I think we deserve answers.
Meanwhile, National had another problem, nibbling tentatively at the NZ First cookie, but declining to take a serious bite. Mind you, you can understand National's shyness, with Winston Peters peeping over the 5% threshold and then dipping back down again, in a now-you-see-me-now-you-don't sort of way.
Labour's Chris Hipkins has it far easier. He has ruled out working with Winston Peters "who causes chaos wherever he goes". He would not be so "rude" as to refuse to answer a phone call from Peters - he would answer it, and then say No.

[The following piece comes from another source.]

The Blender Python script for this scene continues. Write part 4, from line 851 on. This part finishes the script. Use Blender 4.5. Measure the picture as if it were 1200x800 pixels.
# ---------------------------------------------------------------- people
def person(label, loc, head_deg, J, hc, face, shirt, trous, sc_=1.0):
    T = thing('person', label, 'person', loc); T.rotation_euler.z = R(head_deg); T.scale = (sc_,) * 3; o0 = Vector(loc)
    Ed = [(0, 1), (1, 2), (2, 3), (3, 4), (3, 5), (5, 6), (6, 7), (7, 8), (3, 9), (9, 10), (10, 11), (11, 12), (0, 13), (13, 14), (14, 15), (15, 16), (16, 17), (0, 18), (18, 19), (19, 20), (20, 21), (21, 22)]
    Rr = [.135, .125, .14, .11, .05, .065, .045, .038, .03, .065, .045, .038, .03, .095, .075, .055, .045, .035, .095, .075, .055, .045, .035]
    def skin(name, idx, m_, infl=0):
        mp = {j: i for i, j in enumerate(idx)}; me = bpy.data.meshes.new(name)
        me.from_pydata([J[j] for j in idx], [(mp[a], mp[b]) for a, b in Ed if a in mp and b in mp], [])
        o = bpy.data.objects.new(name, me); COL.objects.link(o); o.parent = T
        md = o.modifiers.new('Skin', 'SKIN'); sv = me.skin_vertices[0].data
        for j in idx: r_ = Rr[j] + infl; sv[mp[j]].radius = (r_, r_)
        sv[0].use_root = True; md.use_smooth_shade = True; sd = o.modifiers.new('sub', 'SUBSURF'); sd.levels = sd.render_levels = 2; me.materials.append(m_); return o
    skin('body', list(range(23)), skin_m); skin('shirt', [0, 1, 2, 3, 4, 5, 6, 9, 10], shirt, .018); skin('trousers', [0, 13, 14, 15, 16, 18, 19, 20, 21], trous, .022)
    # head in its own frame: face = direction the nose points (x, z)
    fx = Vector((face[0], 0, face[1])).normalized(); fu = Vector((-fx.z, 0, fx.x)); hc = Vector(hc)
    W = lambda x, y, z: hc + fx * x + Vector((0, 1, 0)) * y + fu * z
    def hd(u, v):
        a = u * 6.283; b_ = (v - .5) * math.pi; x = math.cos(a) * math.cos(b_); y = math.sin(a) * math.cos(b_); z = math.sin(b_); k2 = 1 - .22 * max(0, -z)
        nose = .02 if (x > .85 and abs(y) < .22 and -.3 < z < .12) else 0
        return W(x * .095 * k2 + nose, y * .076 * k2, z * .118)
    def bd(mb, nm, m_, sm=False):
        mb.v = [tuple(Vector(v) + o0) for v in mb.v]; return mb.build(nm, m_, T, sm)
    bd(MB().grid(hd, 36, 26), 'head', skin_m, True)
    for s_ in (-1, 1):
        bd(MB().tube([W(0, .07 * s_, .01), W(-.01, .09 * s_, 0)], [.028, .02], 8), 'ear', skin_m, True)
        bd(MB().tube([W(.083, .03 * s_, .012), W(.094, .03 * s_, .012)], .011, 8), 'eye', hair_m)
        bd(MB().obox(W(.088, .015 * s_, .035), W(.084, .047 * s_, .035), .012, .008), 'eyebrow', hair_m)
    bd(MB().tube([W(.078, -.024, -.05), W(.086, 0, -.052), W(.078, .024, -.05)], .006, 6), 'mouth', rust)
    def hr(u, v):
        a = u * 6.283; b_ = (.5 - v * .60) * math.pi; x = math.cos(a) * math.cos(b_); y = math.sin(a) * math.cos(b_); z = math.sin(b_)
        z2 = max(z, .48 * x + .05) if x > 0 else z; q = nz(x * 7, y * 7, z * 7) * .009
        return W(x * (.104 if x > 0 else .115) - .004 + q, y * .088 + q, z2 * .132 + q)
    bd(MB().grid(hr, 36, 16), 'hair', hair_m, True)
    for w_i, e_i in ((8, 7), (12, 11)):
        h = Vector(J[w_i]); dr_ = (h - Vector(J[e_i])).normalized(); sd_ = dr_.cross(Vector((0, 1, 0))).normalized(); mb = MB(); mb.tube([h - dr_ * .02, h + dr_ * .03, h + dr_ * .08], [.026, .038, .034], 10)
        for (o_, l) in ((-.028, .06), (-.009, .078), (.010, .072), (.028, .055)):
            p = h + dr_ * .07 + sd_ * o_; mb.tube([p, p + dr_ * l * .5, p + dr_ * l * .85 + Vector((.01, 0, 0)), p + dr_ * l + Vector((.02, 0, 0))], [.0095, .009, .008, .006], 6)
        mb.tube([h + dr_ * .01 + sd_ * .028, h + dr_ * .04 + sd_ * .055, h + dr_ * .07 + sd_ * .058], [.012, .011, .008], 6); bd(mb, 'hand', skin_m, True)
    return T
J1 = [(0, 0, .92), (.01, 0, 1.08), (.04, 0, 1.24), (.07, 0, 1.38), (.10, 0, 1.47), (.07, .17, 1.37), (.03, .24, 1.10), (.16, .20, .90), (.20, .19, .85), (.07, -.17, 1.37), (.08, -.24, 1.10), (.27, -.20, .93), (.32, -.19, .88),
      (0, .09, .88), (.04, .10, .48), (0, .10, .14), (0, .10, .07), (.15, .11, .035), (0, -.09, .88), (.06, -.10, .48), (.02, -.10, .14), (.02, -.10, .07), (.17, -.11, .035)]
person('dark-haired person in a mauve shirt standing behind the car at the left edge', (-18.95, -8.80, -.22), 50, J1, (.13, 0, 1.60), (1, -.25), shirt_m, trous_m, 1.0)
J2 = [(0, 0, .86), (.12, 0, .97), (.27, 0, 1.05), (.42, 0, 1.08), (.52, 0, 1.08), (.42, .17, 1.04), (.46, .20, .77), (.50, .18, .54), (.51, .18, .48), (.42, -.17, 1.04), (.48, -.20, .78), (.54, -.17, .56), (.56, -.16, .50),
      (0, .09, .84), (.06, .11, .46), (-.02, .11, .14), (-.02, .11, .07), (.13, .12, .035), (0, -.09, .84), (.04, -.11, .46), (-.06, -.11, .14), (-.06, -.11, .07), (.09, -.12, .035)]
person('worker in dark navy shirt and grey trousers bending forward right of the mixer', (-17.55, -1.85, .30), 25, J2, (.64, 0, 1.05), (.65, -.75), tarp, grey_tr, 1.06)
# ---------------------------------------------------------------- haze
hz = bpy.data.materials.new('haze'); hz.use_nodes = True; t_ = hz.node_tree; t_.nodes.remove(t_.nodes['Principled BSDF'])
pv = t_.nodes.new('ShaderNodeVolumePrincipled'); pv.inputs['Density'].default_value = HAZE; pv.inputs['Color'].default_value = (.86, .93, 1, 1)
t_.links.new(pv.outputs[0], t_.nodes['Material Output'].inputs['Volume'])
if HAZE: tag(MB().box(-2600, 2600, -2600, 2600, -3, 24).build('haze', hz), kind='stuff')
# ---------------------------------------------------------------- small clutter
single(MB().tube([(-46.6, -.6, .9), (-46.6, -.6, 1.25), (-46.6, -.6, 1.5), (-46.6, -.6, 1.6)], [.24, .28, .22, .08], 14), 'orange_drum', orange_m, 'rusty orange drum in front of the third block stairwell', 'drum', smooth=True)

Luxon, by contrast, has a far tougher phone call ahead, like a teenager who has dinged Dad's car but still has to ask if he can borrow it again.
New Zealand First was meanwhile joining ACT and National in clamping down on beneficiaries who are abusing a typical largesse of $350 a week.
And Peters remained adamant that Australian-owned banks and supermarkets were ripping off New Zealanders and no-one could "come the raw prawn" with him.
Meanwhile, the prospect of both David Seymour and Winston Peters leaving the subs bench to join Luxon's scrum in pushing Labour back over the try-line seemed to bring out both men's mutual antipathy.
Peters was "an arsonist dressed up as a firefighter" according to Seymour, while "Seymour wouldn't last 10 seconds in the ring with me," according to Peters. These and other insults were helpfully compiled in a colourful dossier of insults by The Spinoff.
All this dislike means a future centre-right "coalition" will be anything but a solid bloc. Instead, it will consist of scattered fragments dotted all over parliament, which come together only for special occasions.
Meanwhile, all contenders ended the week arguing about money, as though bent on proving that politics is all about "Who gets What, When, How."
That famous description came from an American political scientist, Harold Lasswell, and New Zealand politicians must have been reading his textbook.
And dutifully trotting out the right answers served only to bring out the Doris Day in just about everyone. Labour was planning to spend more on capital works each year, but not too much more. National would be still more careful, and even the Greens announced they know full well there are 100 cents in the dollar.
Perhaps Doris Day is not the right metaphor, after all. Perhaps it is more like Goldilocks. The only trouble is, no one can agree on what is not-too-hot-and-not-too-cold.
15 Comments
National and Acts policies will drive more poor people into crime. They will be more effective at locking up the criminals that they create, but it will lead to massive social issues further down the line. Interestingly a majority of National voters would support a capital gains tax, unfortunately Nationals donors don't. National and Act will build a country for the few. Labour have failed, but I can't decide whether to go for an ineffective left or a right that will be effective at implementing the wrong policies.
Define gang? Grey power?. Uylesss bikies? People wearing west coast biker's jackets? Destiny church?.
The gangs got round our marae patches ban by printing tee shirts. Just wearing red or blue can be intimidating or inflammatory.
Thank god it's just an election slogan.
Looks like another two weeks of dross, name calling and posturing. Guess in two weeks time we will all know with certainty what uncertainty is going to make up the next government. But then again there’s no certainty that can be settled within weeks either. Wouldn’t it be better to shut them all up now though, most of us have made up our minds by now I’m sure.
Winston never delivers. He is a pressure valve for regime disapproval but he is ultimately a regime pillar. Without him, the rage beneath the surface as the kosher facade of politics may fight another figure to direct it.
He is, by far, the worst thing about NZ politics for his constant selling out and deception.